(Stored data entries):
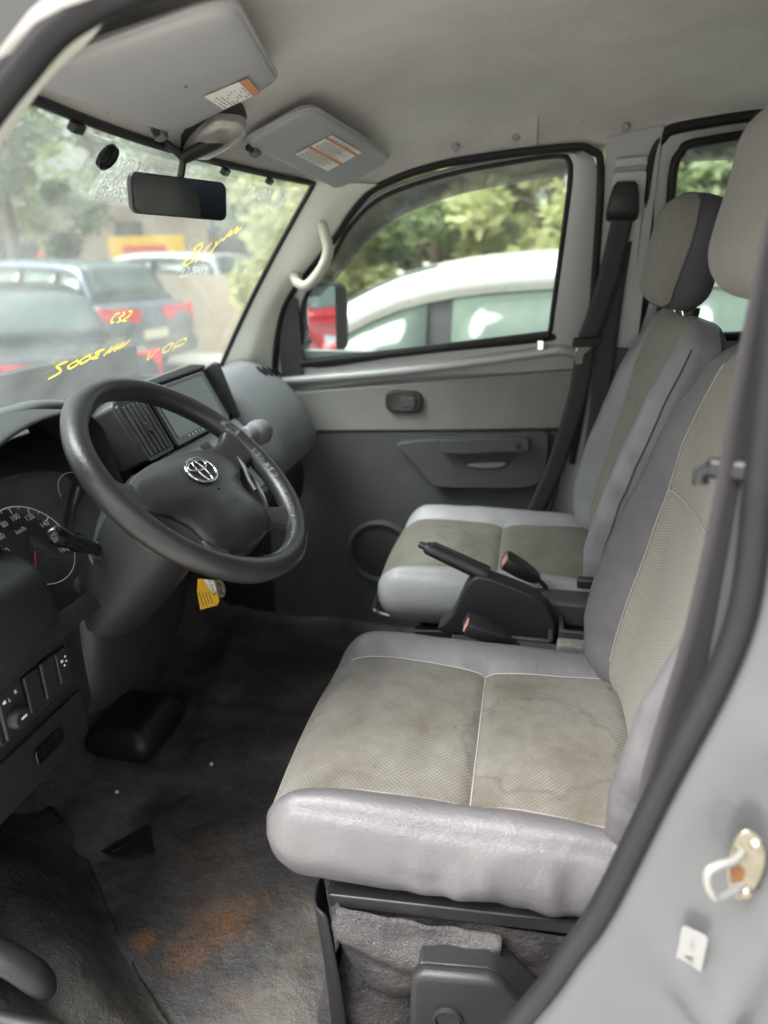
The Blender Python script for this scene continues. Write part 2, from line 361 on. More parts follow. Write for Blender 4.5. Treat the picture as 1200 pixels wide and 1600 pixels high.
def softbox(xs, ys, zs, r, disp):
    """rounded box on explicit grid lines; disp maps the rounded point; returns verts, faces, flat centres"""
    a = (xs[0], xs[-1]), (ys[0], ys[-1]), (zs[0], zs[-1]); idx, vs, p0s, fs = {}, [], [], []
    def vid(p):
        k = tuple(round(c, 6) for c in p)
        if k not in idx:
            idx[k] = len(vs); q = [min(max(c, lo+r), hi-r) for c, (lo, hi) in zip(p, a)]; d = V(p)-V(q)
            pp = V(q)+(d.normalized()*r if d.length > 1e-9 else d); p0s.append(V(p)); vs.append(disp(pp, V(p)))
        return idx[k]
    def face(A, B, mk):
        for i in range(len(A)-1):
            for j in range(len(B)-1): fs.append(tuple(vid(mk(A[x], B[y])) for x, y in ((i, j), (i+1, j), (i+1, j+1), (i, j+1))))
    for z in (zs[0], zs[-1]): face(xs, ys, lambda x, y: (x, y, z))
    for y in (ys[0], ys[-1]): face(xs, zs, lambda x, z: (x, y, z))
    for x in (xs[0], xs[-1]): face(ys, zs, lambda y, z: (x, y, z))
    cs = [sum((p0s[i] for i in f), V())/4 for f in fs]
    return vs, fs, cs, p0s
def split(vs, fs, cs, rule):
    """one closed soft shape cut into named panels that share their seams"""
    out = {}
    for f, c in zip(fs, cs): out.setdefault(rule(c), []).append(f)
    res = {}
    for k, ff in out.items():
        used = sorted({i for f in ff for i in f}); mp = {o: n for n, o in enumerate(used)}
        res[k] = ([vs[i] for i in used], [tuple(mp[i] for i in f) for f in ff])
    return res

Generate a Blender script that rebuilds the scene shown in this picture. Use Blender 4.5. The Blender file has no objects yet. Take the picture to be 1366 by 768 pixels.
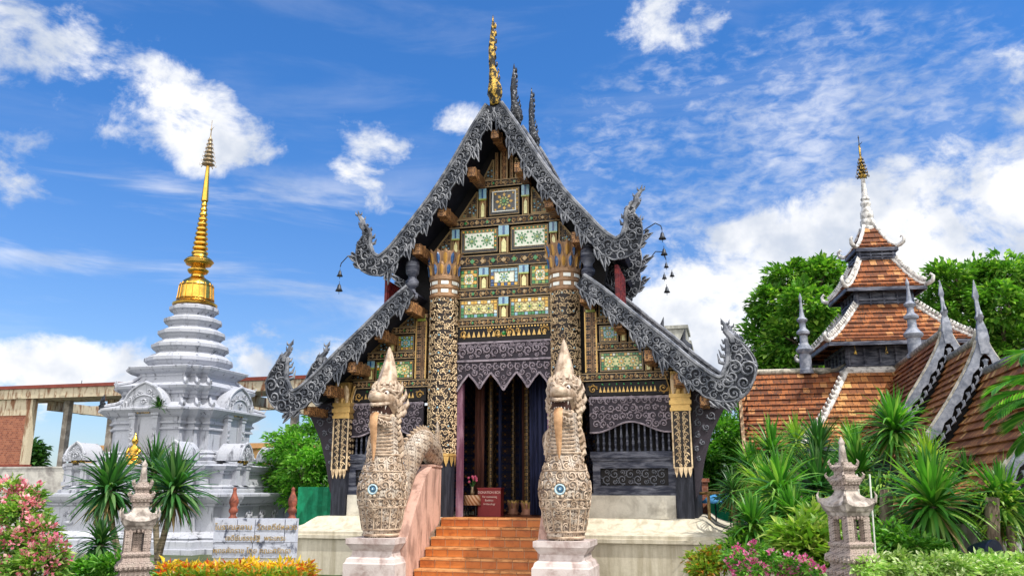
import bpy, math, random
from mathutils import Vector, Matrix, noise
R = math.radians; PI = math.pi
sin, cos = math.sin, math.cos
rnd = random.Random(7)
scn = bpy.context.scene
COL = scn.collection

# ------------------------------------------------------------ camera
cam_d = bpy.data.cameras.new('camera'); cam = bpy.data.objects.new('camera', cam_d); COL.objects.link(cam)
cam.location = (0, 0, 1.6); cam.rotation_euler = (R(90 + 13.67), 0, 0)
cam_d.sensor_width = 36; cam_d.lens = 36 * 1094 / 1366; cam_d.clip_start = .05; cam_d.clip_end = 3000
scn.camera = cam
# ------------------------------------------------------------ exposure
vs = scn.view_settings
vs.view_transform = 'Standard'; vs.look = 'None'; vs.gamma = 1; vs.use_curve_mapping = False
vs.exposure = 0.52
# ------------------------------------------------------------ sun + sky
SUN_EL, SUN_AZ = 58, 128          # azimuth clockwise from +Y
sd = bpy.data.lights.new('sun', 'SUN'); sd.energy = 3.1; sd.angle = R(.6); sd.color = (1, .95, .86)
so = bpy.data.objects.new('sun', sd); COL.objects.link(so)
sv = Vector((sin(R(SUN_AZ)) * cos(R(SUN_EL)), cos(R(SUN_AZ)) * cos(R(SUN_EL)), sin(R(SUN_EL))))
so.rotation_euler = sv.to_track_quat('Z', 'Y').to_euler(); so.location = sv * 60

def dirpx(px, py):
    f = 1094; p = R(13.67); dx = (px - 683) / f; dy = (384 - py) / f
    return Vector((dx, cos(p) - dy * sin(p), sin(p) + dy * cos(p))).normalized()

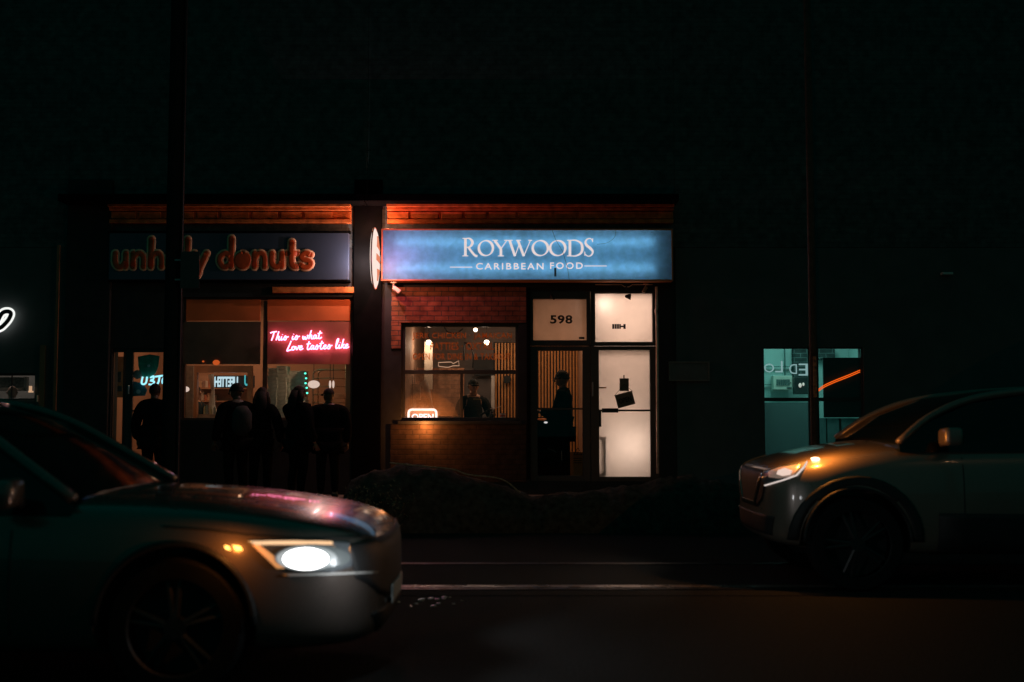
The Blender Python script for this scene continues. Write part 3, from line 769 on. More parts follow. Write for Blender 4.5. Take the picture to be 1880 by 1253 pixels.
MB().pbox(1100, 711, 1113, 713.4, F+.04, F+.08, F+.06).build('latch', mat('orange_latch', (.7,.25,.06), .5), d2)
n1 = thing('door_notice', 'small dark paper notice taped above the tilted open card', 'notice', PZ(1146, 706, F+.07))
MB().pbox(1137.5, 695, 1154.5, 718.5, F+.062, F+.066, F+.06).build('paper', mat('shaded_card', (.16,.12,.09), .7), n1)
MB().pbox(1144.5, 689, 1146.5, 694.9, F+.060, F+.064, F+.06).build('tape', M_black, n1)
n2 = thing('open_card', 'tilted dark card reading OPEN hanging in the frosted door', 'open sign', PZ(1148, 733, F+.06))
cc = PZ(1147.5, 734, F+.055); Mx = Matrix.Translation(cc) @ Matrix.Rotation(-R_(15), 4, 'Y')
MB().obox(Mx, .275, .006, .21).build('card', mat('shaded_card', (.16,.12,.09), .7), n2)
text('letters', 'OPEN', (cc.x-.10, cc.x+.10, cc.z-.045, cc.z+.035), F+.046, M_black, n2, offset=.02, depth=.003, tilt=R_(15))
MB().tube([PZ(1128, 727, F+.058), PZ(1146, 706, F+.058), PZ(1162, 719, F+.058)], .0025, 5).build('string', M_black, n2)
# stair hall behind the frosted door and transoms
hx0, hx1 = PX(1092, F+.3)-.02, PX(1206, F+.3)
room(bR, hx0+.02, hx1, F+1.6, .16, 3.6, M_white, ceilm=M_white, floorm=M_white)
lm = PZ(1150, 815, F+.62)
hl = thing('hall_lamp', 'round bright lamp low behind the frosted door, seen as a white glow', 'lamp', lm)
MB().ball(lm, .07, 16).build('globe', emit_mat('hall_bulb', (1.0,.78,.60), 12), hl, smooth=True)
lamp('POINT', 'hall_light', (lm.x, lm.y-.12, lm.z), 4.2, (1.0,.82,.70), .0, hl)
MB().cyl((lm.x, lm.y, .162), .05, lm.z-.22, 'z', 12).build('stand', M_dim_steel, hl)
lm = PZ(1106, 560, F+.30)
hl = thing('hall_bulb', 'bare bulb glowing behind the upper left of the ragged film', 'lamp', lm)
MB().ball(lm, .035, 14).build('globe', emit_mat('hall_bulb', (1.0,.78,.60), 12), hl, smooth=True)
MB().cyl(lm+Vector((0,0,.03)), .02, .3, 'z', 10).build('socket', M_dim_steel, hl)
lamp('POINT', 'hall_bulb_light', (lm.x, lm.y-.045, lm.z-.01), 1.0, (1.0,.78,.66), .0, hl)
lamp('AREA', 'hall_ceiling_light', (PX(1150, F+1), F+.95, 3.5), 14, (1.0,.72,.57), .7, bR)
# grey frame lying behind lower left of door
gfm = MB(); 
for r4 in ((1101,803,1113,808),(1109,808,1113,868),(1101,868,1113,873)): gfm.pbox(*r4, F+.10, F+.13, F+.1)
tag(gfm.build('leaning_frame', mat('grey_frame', (.3,.27,.25), .6)), 'narrow grey frame leaning behind the lower left of the frosted door', 'frame')

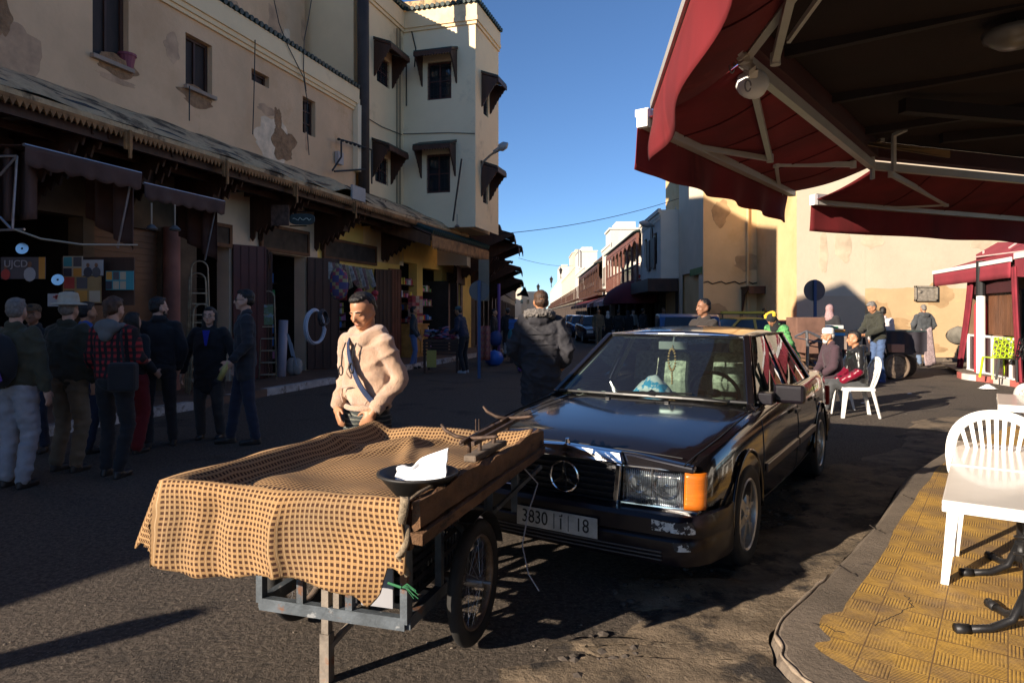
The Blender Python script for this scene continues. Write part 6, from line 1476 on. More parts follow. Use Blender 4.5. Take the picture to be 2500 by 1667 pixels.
# coloured perforated chairs at the cafe
def perf_chair(name_lab, loc, rz, m):
    t = thing('perforated_chair', name_lab, 'chair', loc, rz, 'perforated cafe chairs')
    def lattice(fn, n1, n2, seedv):
        g = MB(); random.seed(seedv)
        pts = {(i,j): (i/n1+(random.uniform(-.3,.3)/n1 if 0 < i < n1 else 0), j/n2+(random.uniform(-.3,.3)/n2 if 0 < j < n2 else 0)) for i in range(n1+1) for j in range(n2+1)}
        for (i,j), p in pts.items():
            for d in ((1,0),(0,1),(1,1) if (i+j) % 2 else (1,0)):
                q = pts.get((i+d[0], j+d[1]))
                if q: g.beam(fn(*p), fn(*q), .012, .016)
        return g
    lattice(lambda u, v: V((-.21+.42*u, .20+.10*v+.03*math.sin(PI*u), .45+.42*v)), 6, 7, 1).build('backrest', m, t)
    MB().box((0,0,.44),(.43,.42,.02)).build('seat', m, t, bevel=.008)
    for s_ in (1,-1):
        for y in (-.2,.22): MB().beam((s_*.20,y,.44),(s_*.235,y*1.25,.001),.03,.04).build('leg', m, t)
    return t
perf_chair('lime green perforated plastic chair in front of the corner cafe', V(((2437-CX)/FPX*14.4,14.4,.13)), R(170), plain('lime_plastic', (.45,.62,.02), .4))
perf_chair('black perforated plastic chair right of the lime green one', V(((2482-CX)/FPX*13.9,13.9,.13)), R(185), plain('black_plastic', (.012,.012,.012), .4))
perf_chair('black perforated plastic chair at the right picture edge of the cafe', V(((2512-CX)/FPX*14.5,14.5,.13)), R(150), plain('black_plastic', ()))
t = thing('ice_cream_totem', 'narrow red and white upright ice cream totem before the cafe', 'sign', V(((2394-CX)/FPX*15.9,15.9,.13)), R(-60), None)
MB().prism([V((-.14,0,0)), V((.14,0,0)), V((.14,0,1.55)), V((.07,0,1.68)), V((-.07,0,1.68)), V((-.14,0,1.55))], V((0,.06,0))).build('board', plain('totem_red', (.55,.02,.03)), t)
MB().box2((-.09,-.012,.12),(.09,-.002,1.5)).build('panel', wsgn, t)
g = MB()
for i in range(7): g.box((0,-.018,.25+.18*i),(.10,.006,.10))
g.build('lettering', plain('totem_blue', (.05,.03,.10)), t)
# small debris on ground right
g = MB(); g.grid(lambda u, v: G(2420,952)+V((.3*u-.15, .2*v, .02+.09*math.sin(PI*u)*math.sin(PI*v))), 5, 4); tag(g.build('paper_scrap', white_pl), 'crumpled white paper lying on the street near the cafe kerb', 'paper')
# ================================================================== people
skin_a = mat('warm_skin', (.40,.19,.10), .5, var=.08, scale=9, bump=.08, bscale=90, bdist=.002); skin_b = mat('fair_skin', (.50,.30,.215), .55, var=.08, scale=9, bump=.05); skin_d = mat('brown_skin', (.24,.115,.065), .55, var=.08, scale=9, bump=.05)
hair_k = mat('black_hair', (.010,.008,.007), .45, var=.4, scale=30, bump=.8, bscale=120, bdist=.01, stretch=(1,1,.4)); hair_b = mat('brown_hair', (.06,.03,.016), .5, var=.4, scale=30, bump=.8, bscale=120, bdist=.01, stretch=(1,1,.3))
hair_g = mat('grey_hair', (.17,.155,.14), .6, var=.4, scale=40, bump=.8, bscale=120, bdist=.01); hair_w = mat('white_beard', (.62,.60,.56), .8, var=.2, scale=40, bump=.8, bscale=120, bdist=.01)
shoe_k = plain('dark_shoe', (.025,.022,.02), .5); eye_m = plain('eye_dark', (.012,.008,.006), .2); lip_m = plain('lip', (.28,.10,.075), .5)
def remesh(prims, voxel, it, name, m, parent, disp=None, mats=None):
    g = MB()
    for q in prims:
        if q[0] == 'e': g.ell(q[1], q[2], q[3] if len(q) > 3 else None, 3 if voxel < .012 else 2)
        elif q[0] == 'c':
            _, a, b, r0, r1 = q[:5]; a, b = V(a), V(b); L_ = (b-a).length
            ns = max(1, int(L_/max(min(r0,r1)*.5, voxel*2))); ns = min(ns, 14)
            for i in range(ns+1):
                pass
            g.tube([a, b], [r0, r1], 12); g.ell(a, (r0,)*3, None, 2); g.ell(b, (r1,)*3, None, 2)
    o = g.build('tmp', m)
    md = o.modifiers.new('r', 'REMESH'); md.mode = 'VOXEL'; md.voxel_size = voxel; md.use_smooth_shade = True
    if it: ms = o.modifiers.new('s', 'SMOOTH'); ms.iterations = it; ms.factor = .5
    bpy.context.view_layer.update(); dg = bpy.context.evaluated_depsgraph_get()
    me = bpy.data.meshes.new_from_object(o.evaluated_get(dg)); bpy.data.objects.remove(o)
    me.name = name; me.materials.clear()
    for mm in (mats or [m]): me.materials.append(mm)
    if disp:
        n = [v.normal.copy() for v in me.vertices]
        for v, nn in zip(me.vertices, n):
            d = disp(v.co)
            if d: v.co = v.co+nn*d
        me.update()
    me.polygons.foreach_set('use_smooth', [True]*len(me.polygons))
    r = bpy.data.objects.new(name, me); COL.objects.link(r); parent_to(r, parent); return r
def rx_(a): return Matrix.Rotation(R(a), 3, 'X')
def hand_prims(wr, d, pal, side, curl=.5, rs=1.0):
    """wr wrist, d unit direction of fingers, pal palm normal (curl direction), side unit toward the thumb"""
    d, pal, side = V(d).normalized(), V(pal).normalized(), V(side).normalized(); out = []
    M = Matrix((side, d, pal)).transposed()
    out.append(('e', wr+d*.05, (.040*rs,.052*rs,.018*rs), M)); out.append(('c', wr-d*.01, wr+d*.03, .026*rs, .03*rs))
    for i, (o_, L_) in enumerate(((.028,.068),(.010,.078),(-.009,.072),(-.027,.056))):
        a = wr+d*.088+side*o_; t1 = curl*.8; d1 = d*math.cos(t1)+pal*math.sin(t1); b = a+d1*L_*.5*rs; t2 = curl*2.0; d2 = d*math.cos(t2)+pal*math.sin(t2); c = b+d2*L_*.42*rs
        out += [('c', a-d*.02, b, .0095*rs, .0088*rs), ('c', b, c, .0086*rs, .0072*rs)]
    a = wr+d*.03+side*.030; b = a+(side*.75+d*.7+pal*.25).normalized()*.038; c = b+(side*.3+d*.9+pal*.3).normalized()*.032
    out += [('c', a, b, .0125*rs, .011*rs), ('c', b, c, .011*rs, .0085*rs)]; return out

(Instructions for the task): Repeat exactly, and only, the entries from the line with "Generate a Blender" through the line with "COL = scn.collection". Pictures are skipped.

(Output of the exercise):
Generate a Blender script that rebuilds the scene shown in this picture. Use Blender 4.5. The Blender file has no objects yet. Take the picture to be 1366 by 768 pixels.
import bpy, math, random
from mathutils import Vector, Matrix, noise
R = math.radians; PI = math.pi
sin, cos = math.sin, math.cos
rnd = random.Random(7)
scn = bpy.context.scene
COL = scn.collection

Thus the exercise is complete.